The document alleges that the officers falsely claimed that Keeshig fell off his bike when he arrived at May's home and was carrying an open can of beer. The video clearly shows he was walking his bike when he arrived and was not holding a can of beer, which the statement of claim also alleges.

The officers also falsely alleged that Keeshig tried to interfere with the arrest, according to the statement of claim.

"Keeshig was never anywhere near Mr. May and fully complied with the instructions to stay back," said the statement of claim, an assertion largely supported by the cellphone video.

Keeshig said in an interview he knew that if he resisted, it could have been much worse.

"I'd imagine if I would have stood up for myself ... I probably would've got shot, too, maybe not with a Taser gun either, probably a real gun," he said.

Officer allegedly offered deal

The statement of claim alleges that after May filed a complaint with the OIPRD about his treatment, the police watchdog asked the OPP to investigate, and the provincial police turned the matter over to its professional standards bureau.

One of the officers assigned to the file then offered May a quid pro quo, the lawsuit claims.

"One OPP officer even went so far as to offer to withdraw Mr.

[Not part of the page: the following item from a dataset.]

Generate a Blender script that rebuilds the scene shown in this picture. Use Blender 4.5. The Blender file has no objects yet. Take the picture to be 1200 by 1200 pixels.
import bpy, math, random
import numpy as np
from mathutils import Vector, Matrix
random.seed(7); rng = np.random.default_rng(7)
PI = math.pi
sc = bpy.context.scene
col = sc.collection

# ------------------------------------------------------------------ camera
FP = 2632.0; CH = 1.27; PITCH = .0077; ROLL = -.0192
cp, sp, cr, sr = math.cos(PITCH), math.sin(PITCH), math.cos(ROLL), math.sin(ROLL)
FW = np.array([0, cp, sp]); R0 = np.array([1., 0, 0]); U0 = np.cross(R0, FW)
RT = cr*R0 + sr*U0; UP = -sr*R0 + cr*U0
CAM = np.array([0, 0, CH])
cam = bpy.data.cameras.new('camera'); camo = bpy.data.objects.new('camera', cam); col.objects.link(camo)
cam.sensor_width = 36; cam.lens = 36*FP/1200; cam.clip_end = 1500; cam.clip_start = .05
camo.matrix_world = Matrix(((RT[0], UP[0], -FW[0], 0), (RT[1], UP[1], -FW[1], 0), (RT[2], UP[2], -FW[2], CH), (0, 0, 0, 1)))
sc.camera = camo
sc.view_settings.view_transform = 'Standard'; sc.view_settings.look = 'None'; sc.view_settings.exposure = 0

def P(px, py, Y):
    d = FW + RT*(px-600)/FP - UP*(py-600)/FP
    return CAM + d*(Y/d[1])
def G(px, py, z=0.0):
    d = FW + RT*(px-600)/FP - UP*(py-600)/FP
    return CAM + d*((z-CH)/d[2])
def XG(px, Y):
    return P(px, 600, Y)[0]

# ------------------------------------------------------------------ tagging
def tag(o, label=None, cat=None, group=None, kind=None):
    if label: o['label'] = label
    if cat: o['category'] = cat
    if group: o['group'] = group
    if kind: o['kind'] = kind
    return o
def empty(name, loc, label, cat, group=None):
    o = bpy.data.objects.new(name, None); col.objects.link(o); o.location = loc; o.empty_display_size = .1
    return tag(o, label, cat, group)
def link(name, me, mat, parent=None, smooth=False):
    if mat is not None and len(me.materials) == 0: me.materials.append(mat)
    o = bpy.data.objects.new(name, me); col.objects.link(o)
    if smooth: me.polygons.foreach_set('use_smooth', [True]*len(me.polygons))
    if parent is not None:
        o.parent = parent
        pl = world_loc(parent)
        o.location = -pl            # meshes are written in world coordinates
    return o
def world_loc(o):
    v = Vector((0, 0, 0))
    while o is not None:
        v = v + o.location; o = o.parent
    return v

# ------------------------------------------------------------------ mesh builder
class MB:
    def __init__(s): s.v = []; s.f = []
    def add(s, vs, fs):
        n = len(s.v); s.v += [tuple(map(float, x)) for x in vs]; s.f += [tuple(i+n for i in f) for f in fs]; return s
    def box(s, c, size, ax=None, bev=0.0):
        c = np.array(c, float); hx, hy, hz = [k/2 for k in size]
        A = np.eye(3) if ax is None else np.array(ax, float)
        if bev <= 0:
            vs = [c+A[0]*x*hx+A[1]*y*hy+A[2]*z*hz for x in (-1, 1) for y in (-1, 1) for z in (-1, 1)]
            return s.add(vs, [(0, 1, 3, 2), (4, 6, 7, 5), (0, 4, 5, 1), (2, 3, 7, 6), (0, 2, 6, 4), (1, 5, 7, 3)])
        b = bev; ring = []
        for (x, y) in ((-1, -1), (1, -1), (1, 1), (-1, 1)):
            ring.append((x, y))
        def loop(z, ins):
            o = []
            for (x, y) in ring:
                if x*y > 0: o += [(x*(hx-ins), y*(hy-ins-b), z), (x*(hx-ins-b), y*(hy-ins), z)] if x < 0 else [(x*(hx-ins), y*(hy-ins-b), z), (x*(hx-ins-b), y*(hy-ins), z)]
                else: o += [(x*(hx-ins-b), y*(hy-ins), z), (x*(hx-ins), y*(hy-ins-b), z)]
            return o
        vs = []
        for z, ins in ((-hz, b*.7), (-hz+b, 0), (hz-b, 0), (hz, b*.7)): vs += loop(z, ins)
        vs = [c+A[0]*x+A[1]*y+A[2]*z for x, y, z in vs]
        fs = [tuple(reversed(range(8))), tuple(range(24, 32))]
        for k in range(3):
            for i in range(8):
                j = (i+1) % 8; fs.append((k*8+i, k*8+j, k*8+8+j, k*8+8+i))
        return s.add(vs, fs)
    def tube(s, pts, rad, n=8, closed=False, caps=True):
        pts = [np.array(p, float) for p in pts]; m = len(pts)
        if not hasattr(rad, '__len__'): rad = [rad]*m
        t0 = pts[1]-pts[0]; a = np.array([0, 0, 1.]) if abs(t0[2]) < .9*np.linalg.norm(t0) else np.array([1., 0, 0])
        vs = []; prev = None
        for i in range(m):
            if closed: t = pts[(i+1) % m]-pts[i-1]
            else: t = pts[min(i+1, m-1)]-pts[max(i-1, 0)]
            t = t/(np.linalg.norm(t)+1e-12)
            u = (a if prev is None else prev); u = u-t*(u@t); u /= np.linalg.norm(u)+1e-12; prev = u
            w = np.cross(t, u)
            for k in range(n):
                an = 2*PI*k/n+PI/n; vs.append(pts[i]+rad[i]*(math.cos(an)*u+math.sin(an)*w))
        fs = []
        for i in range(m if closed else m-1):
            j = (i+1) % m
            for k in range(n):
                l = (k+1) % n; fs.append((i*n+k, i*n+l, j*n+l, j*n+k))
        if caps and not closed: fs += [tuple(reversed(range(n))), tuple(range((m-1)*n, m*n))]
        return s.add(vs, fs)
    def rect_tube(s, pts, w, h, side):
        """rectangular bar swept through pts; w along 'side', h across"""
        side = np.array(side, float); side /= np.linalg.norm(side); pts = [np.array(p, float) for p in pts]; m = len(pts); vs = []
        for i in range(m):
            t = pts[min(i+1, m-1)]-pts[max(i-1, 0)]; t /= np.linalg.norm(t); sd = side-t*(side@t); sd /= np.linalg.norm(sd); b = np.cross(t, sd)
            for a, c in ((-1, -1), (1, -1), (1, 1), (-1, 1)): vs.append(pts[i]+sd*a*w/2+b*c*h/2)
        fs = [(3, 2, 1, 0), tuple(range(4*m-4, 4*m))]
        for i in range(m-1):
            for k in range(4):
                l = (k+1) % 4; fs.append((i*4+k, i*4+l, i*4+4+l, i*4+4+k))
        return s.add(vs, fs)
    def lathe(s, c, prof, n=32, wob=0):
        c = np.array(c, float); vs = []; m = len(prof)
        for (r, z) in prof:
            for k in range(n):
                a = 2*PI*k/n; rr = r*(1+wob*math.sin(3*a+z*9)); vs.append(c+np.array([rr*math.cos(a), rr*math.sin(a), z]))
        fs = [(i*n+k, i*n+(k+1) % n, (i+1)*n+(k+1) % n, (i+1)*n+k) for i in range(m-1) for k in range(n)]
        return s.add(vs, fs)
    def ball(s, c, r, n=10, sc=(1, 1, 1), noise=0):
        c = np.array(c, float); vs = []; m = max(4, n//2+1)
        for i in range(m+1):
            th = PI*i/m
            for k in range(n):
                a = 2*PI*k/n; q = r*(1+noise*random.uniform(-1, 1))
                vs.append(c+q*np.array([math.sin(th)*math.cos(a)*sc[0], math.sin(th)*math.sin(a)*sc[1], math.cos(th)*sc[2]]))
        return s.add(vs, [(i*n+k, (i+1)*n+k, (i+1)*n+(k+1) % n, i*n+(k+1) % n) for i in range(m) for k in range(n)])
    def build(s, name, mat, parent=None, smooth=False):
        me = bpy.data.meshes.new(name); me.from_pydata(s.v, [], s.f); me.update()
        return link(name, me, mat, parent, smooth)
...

May's criminal charges if he in turn would withdraw the OIPRD complaint," the statement of claim said.

The document alleges that the officers assigned to investigate "began harassing Mr. May and pressuring him to drop the complaint."

The OIPRD said it couldn't comment due to privacy laws.

May and Keeshig's Toronto-based lawyer, Promise Holmes Skinner, said she believes racism clearly played a role in the officer's actions.

"There is no doubt in my mind that if Randy was a white man, none of this would have happened," Holmes-Skinner said.

"It's so unbelievable that a group of officers in broad daylight would attack a random Indigenous man for literally no reason and go onto his property and sort of engage in a gang-style beating."